> **WHAT YOU HAVE TO DO**
Quote the records that follow in full, leaving the pictures out.

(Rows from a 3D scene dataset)
+ + + + + + +

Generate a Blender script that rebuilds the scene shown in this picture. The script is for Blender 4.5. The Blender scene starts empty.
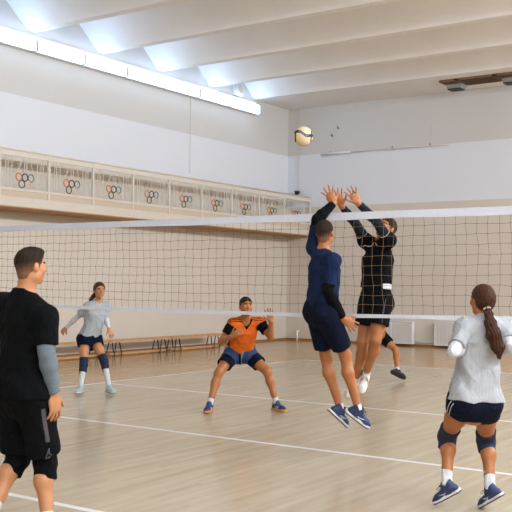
import bpy, bmesh, math, random
import numpy as np
from mathutils import Vector, Matrix

scene = bpy.context.scene
col = scene.collection
random.seed(7)

# ---------------------------------------------------------------- camera
CAM = np.array([5.6702, -7.6642, 1.5627])
YAW, PITCH, ROLL = 0.5985, 0.0310, 0.0117
cy_, sy_ = math.cos(YAW), math.sin(YAW)
FWD = np.array([-sy_ * math.cos(PITCH), cy_ * math.cos(PITCH), math.sin(PITCH)])
RT0 = np.array([cy_, sy_, 0.0])
UP0 = np.cross(RT0, FWD)
RIGHT = math.cos(ROLL) * RT0 + math.sin(ROLL) * UP0
UP = -math.sin(ROLL) * RT0 + math.cos(ROLL) * UP0
cam_data = bpy.data.cameras.new('camera')
cam_data.sensor_width = 36.0
cam_data.lens = 36.0 * 925.5 / 512.0
cam_data.clip_end = 200
cam = bpy.data.objects.new('camera', cam_data)
col.objects.link(cam)
M4 = Matrix.Identity(4)
for i in range(3):
    M4[i][0], M4[i][1], M4[i][2], M4[i][3] = RIGHT[i], UP[i], -FWD[i], CAM[i]
cam.matrix_world = M4
scene.camera = cam

# ---------------------------------------------------------------- world, daylight, exposure
world = bpy.data.worlds.new('world')
scene.world = world
world.use_nodes = True
world.node_tree.nodes['Background'].inputs[0].default_value = (0.75, 0.85, 1.0, 1)
world.node_tree.nodes['Background'].inputs[1].default_value = 0.6
scene.view_settings.view_transform = 'Standard'
scene.view_settings.look = 'None'
scene.view_settings.exposure = -0.15
scene.view_settings.gamma = 1.0
scene.view_settings.use_curve_mapping = False

def area(name, loc, direction, sx, sy, power, color):
    l = bpy.data.lights.new(name, 'AREA')
    l.shape = 'RECTANGLE'
    l.size, l.size_y = sx, sy
    l.energy = power
    l.color = color
    o = bpy.data.objects.new(name, l)
    col.objects.link(o)
    o.location = loc
    o.rotation_euler = Vector(direction).to_track_quat('-Z', 'Y').to_euler()
    return o

WIN_Y = (-11.5, -6.5, -1.5, 3.5, 8.5)          # windows of the right wall
for wy in WIN_Y:                                # daylight coming in through them
    area('window_daylight', (9.55, wy, 4.6), (-1, 0, -0.12), 3.4, 2.2, 70, (0.84, 0.92, 1.0))
for ly in (-12.0, -4.0, 4.0, 11.0):             # the lamp row of the right wall, twin of the left one
    area('right_lamp_row', (9.3, ly, 6.3), (-1, 0, -0.6), 7.0, 0.5, 690, (0.90, 0.95, 1.0))

# ---------------------------------------------------------------- materials
def lin(c):
    return tuple((v / 12.92 if v <= 0.04045 else ((v + 0.055) / 1.055) ** 2.4) for v in [x / 255.0 for x in c])

def cloth(name, rgb, rough=0.9, var=0.08, scale=25.0, bump=0.2, bscale=200.0, spec=0.25):
    m = mat(name, rgb, rough, var=var, scale=scale, bump=bump, bscale=bscale, spec=spec)
    t = m.node_tree
    b = t.nodes['Principled BSDF']
    old = b.inputs['Normal'].links[0].from_node
    tc = t.nodes.new('ShaderNodeTexCoord')
    mp = t.nodes.new('ShaderNodeMapping')
    mp.inputs['Scale'].default_value = (1.0, 1.0, 0.55)
    mp.inputs['Rotation'].default_value = (0.5, 0.6, 0.3)
    n = t.nodes.new('ShaderNodeTexNoise')
    n.inputs['Scale'].default_value = 11.0
    n.inputs['Detail'].default_value = 2.5
    n.inputs['Distortion'].default_value = 1.2
    bp = t.nodes.new('ShaderNodeBump')
    bp.inputs['Strength'].default_value = 0.75
    bp.inputs['Distance'].default_value = 0.035
    t.links.new(tc.outputs['Object'], mp.inputs['Vector'])
    t.links.new(mp.outputs['Vector'], n.inputs['Vector'])
    t.links.new(n.outputs['Fac'], bp.inputs['Height'])
    t.links.new(old.outputs['Normal'], bp.inputs['Normal'])
    t.links.new(bp.outputs['Normal'], b.inputs['Normal'])
    return m

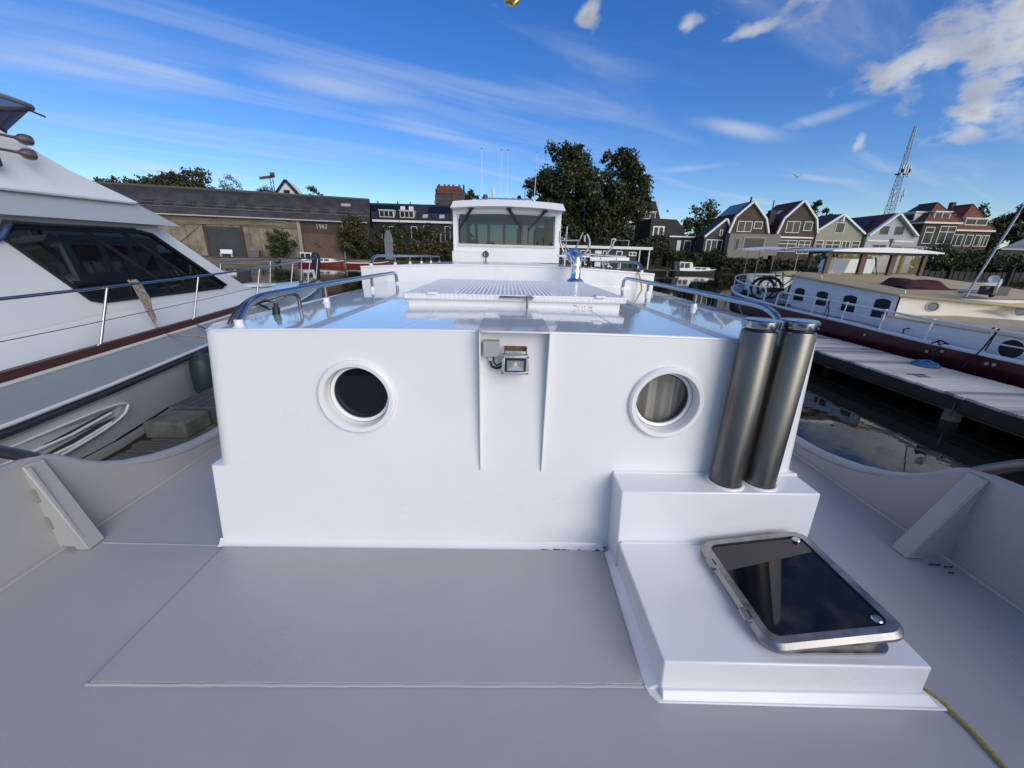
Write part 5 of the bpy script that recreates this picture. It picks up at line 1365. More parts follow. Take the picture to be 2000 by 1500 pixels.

+ + + + + + +

> **COMPLETE ANSWER**
Generate a Blender script that rebuilds the scene shown in this picture. The script is for Blender 4.5. The Blender scene starts empty.
import bpy, bmesh, math, random
import numpy as np
from mathutils import Vector, Matrix

scene = bpy.context.scene
col = scene.collection
random.seed(7)

# ---------------------------------------------------------------- camera
CAM = np.array([5.6702, -7.6642, 1.5627])
YAW, PITCH, ROLL = 0.5985, 0.0310, 0.0117
cy_, sy_ = math.cos(YAW), math.sin(YAW)
FWD = np.array([-sy_ * math.cos(PITCH), cy_ * math.cos(PITCH), math.sin(PITCH)])
RT0 = np.array([cy_, sy_, 0.0])
UP0 = np.cross(RT0, FWD)
RIGHT = math.cos(ROLL) * RT0 + math.sin(ROLL) * UP0
UP = -math.sin(ROLL) * RT0 + math.cos(ROLL) * UP0
cam_data = bpy.data.cameras.new('camera')
cam_data.sensor_width = 36.0
cam_data.lens = 36.0 * 925.5 / 512.0
cam_data.clip_end = 200
cam = bpy.data.objects.new('camera', cam_data)
col.objects.link(cam)
M4 = Matrix.Identity(4)
for i in range(3):
    M4[i][0], M4[i][1], M4[i][2], M4[i][3] = RIGHT[i], UP[i], -FWD[i], CAM[i]
cam.matrix_world = M4
scene.camera = cam

# ---------------------------------------------------------------- world, daylight, exposure
world = bpy.data.worlds.new('world')
scene.world = world
world.use_nodes = True
world.node_tree.nodes['Background'].inputs[0].default_value = (0.75, 0.85, 1.0, 1)
world.node_tree.nodes['Background'].inputs[1].default_value = 0.6
scene.view_settings.view_transform = 'Standard'
scene.view_settings.look = 'None'
scene.view_settings.exposure = -0.15
scene.view_settings.gamma = 1.0
scene.view_settings.use_curve_mapping = False

def area(name, loc, direction, sx, sy, power, color):
    l = bpy.data.lights.new(name, 'AREA')
    l.shape = 'RECTANGLE'
    l.size, l.size_y = sx, sy
    l.energy = power
    l.color = color
    o = bpy.data.objects.new(name, l)
    col.objects.link(o)
    o.location = loc
    o.rotation_euler = Vector(direction).to_track_quat('-Z', 'Y').to_euler()
    return o

WIN_Y = (-11.5, -6.5, -1.5, 3.5, 8.5)          # windows of the right wall
for wy in WIN_Y:                                # daylight coming in through them
    area('window_daylight', (9.55, wy, 4.6), (-1, 0, -0.12), 3.4, 2.2, 70, (0.84, 0.92, 1.0))
for ly in (-12.0, -4.0, 4.0, 11.0):             # the lamp row of the right wall, twin of the left one
    area('right_lamp_row', (9.3, ly, 6.3), (-1, 0, -0.6), 7.0, 0.5, 690, (0.90, 0.95, 1.0))

# ---------------------------------------------------------------- materials
def lin(c):
    return tuple((v / 12.92 if v <= 0.04045 else ((v + 0.055) / 1.055) ** 2.4) for v in [x / 255.0 for x in c])

def cloth(name, rgb, rough=0.9, var=0.08, scale=25.0, bump=0.2, bscale=200.0, spec=0.25):
    m = mat(name, rgb, rough, var=var, scale=scale, bump=bump, bscale=bscale, spec=spec)
    t = m.node_tree
    b = t.nodes['Principled BSDF']
    old = b.inputs['Normal'].links[0].from_node
    tc = t.nodes.new('ShaderNodeTexCoord')
    mp = t.nodes.new('ShaderNodeMapping')
    mp.inputs['Scale'].default_value = (1.0, 1.0, 0.55)
    mp.inputs['Rotation'].default_value = (0.5, 0.6, 0.3)
    n = t.nodes.new('ShaderNodeTexNoise')
    n.inputs['Scale'].default_value = 11.0
    n.inputs['Detail'].default_value = 2.5
    n.inputs['Distortion'].default_value = 1.2
    bp = t.nodes.new('ShaderNodeBump')
    bp.inputs['Strength'].default_value = 0.75
    bp.inputs['Distance'].default_value = 0.035
    t.links.new(tc.outputs['Object'], mp.inputs['Vector'])
    t.links.new(mp.outputs['Vector'], n.inputs['Vector'])
    t.links.new(n.outputs['Fac'], bp.inputs['Height'])
    t.links.new(old.outputs['Normal'], bp.inputs['Normal'])
    t.links.new(bp.outputs['Normal'], b.inputs['Normal'])
    return m

Write part 5 of the bpy script that recreates this picture. It picks up at line 1365. More parts follow. Take the picture to be 2000 by 1500 pixels.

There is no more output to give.